Mazlumder Sakarya Şubesi tarafından yapılan basın açıklamasında yeni eğitim-öğretim yılıın da yasaklarla açıldığı belirtilirken, eğitimin özgürleşmesi için taleplerini sıraladı.
Mazlumder Sakarya Şubesi Başkanı Av. Nurallah F. Şentürk tarafından yapılan basın açıklamasında eğitim sistemindeki hak ve özgürlükler meselesi değerlendirildi. Şentürk, başörtüsü ve anadilde eğitim hakkının engellenmesini eleştirirken, öğrenci andının kaldırılması gerektiğini ifade etti. Şentürk, açıklamasında başörtüsü yasağıyla ilgili olarak “Yeni eğitim-öğretim yılı, geçmişin sorunlarıyla; yasakçı, tektipçi, dayatmacı uygulamalarıyla birlikte başladı. Okullar açıldığı günden bugüne geçen kısa süre zaman zarfında özellikle başörtüsü yasağıyla ilgili birçok şikâyet ve haber söz konusu oldu.

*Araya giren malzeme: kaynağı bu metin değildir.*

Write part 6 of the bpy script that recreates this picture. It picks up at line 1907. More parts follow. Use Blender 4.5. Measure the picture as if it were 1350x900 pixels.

Özellikle yaz tatilinde değiştirilen kılık-kıyafet yönetmeliğinde, Milli Eğitim Bakanlığı’na bağlı okullarda başörtüsünün yine yasaklı bırakılması, bu baskıların yasal dayanağına dönüştü. İmam-hatip okulları dışında birçok okulda, öğrencilerin başörtülü eğitim görmesi engelleniyor. Diğer taraftan başörtülü öğretmenlere dönük bazı yayın organlarında yürütülen linç kampanyası, bu yasağın tüm izleri ve sonuçlarıyla birlikte en kısa zamanda ortadan kaldırılması gerektiğini bir kez daha ortaya koymuştur.” dedi.
"Öğrenci Andı"
Milli Eğitim Sistemi’yle ilgili eleştirilerini anadilde eğitim ve öğrenci andıyla sürdüren Mazlumder Sakarya Şubesi Başkanı Av. Nurallah F. Şentürk, Mazlumder’in temel hak ve özgürlükleri esas alan bir eğitim anlayışını savunduğunu belirterek “Ülkemizdeki farklı etnik grupların, kendi dillerinde eğitim görme talebinin siyasal bir çatışma zeminine dönüştürülmesi, temel bir hakkın iadesinin pazarlık unsuruna dönüşmesi kabul edilemez. Kamusal alanda, toplumun her kesimi dinini, dilini ve kültürünü özgürce ifade etme ve yaşama hakkına sahip olmalıdır. 12 Eylül ve 28 Şubat askeri darbe süreçlerinin yargılandığı bir dönemde, bu tür yasakların sürdürülmesinin izah edilebilir bir tarafı yoktur. İlkokullarda zorunlu tutulan “Öğrenci Andı” ise Hitler Almanyası’ndan, Mussolini İtalyası’ndan alınmış militarist bir uygulamadır. Eğitsel hiçbir değer taşımayan ve 1933 yılından beri öğrencilere zorunlu tutulan bu ideolojik ant, hem İslam’ın inanç esaslarına aykırı öğeleri açısından hem de ülkemizde tek bir etnik kimliğin herkese dayatılması açısından ciddi bir sorun teşkil etmektedir. Toplumun dini, mezhebi, etnik ve kültürel farklılıklarını gözetmeyen, tek tip bir kimliği, düşünceyi, inancı ve hayat tarzını dayatan her türlü eğitsel uygulama, toplumsal barışa ve kardeşliğe zarar vermektedir.” dedi.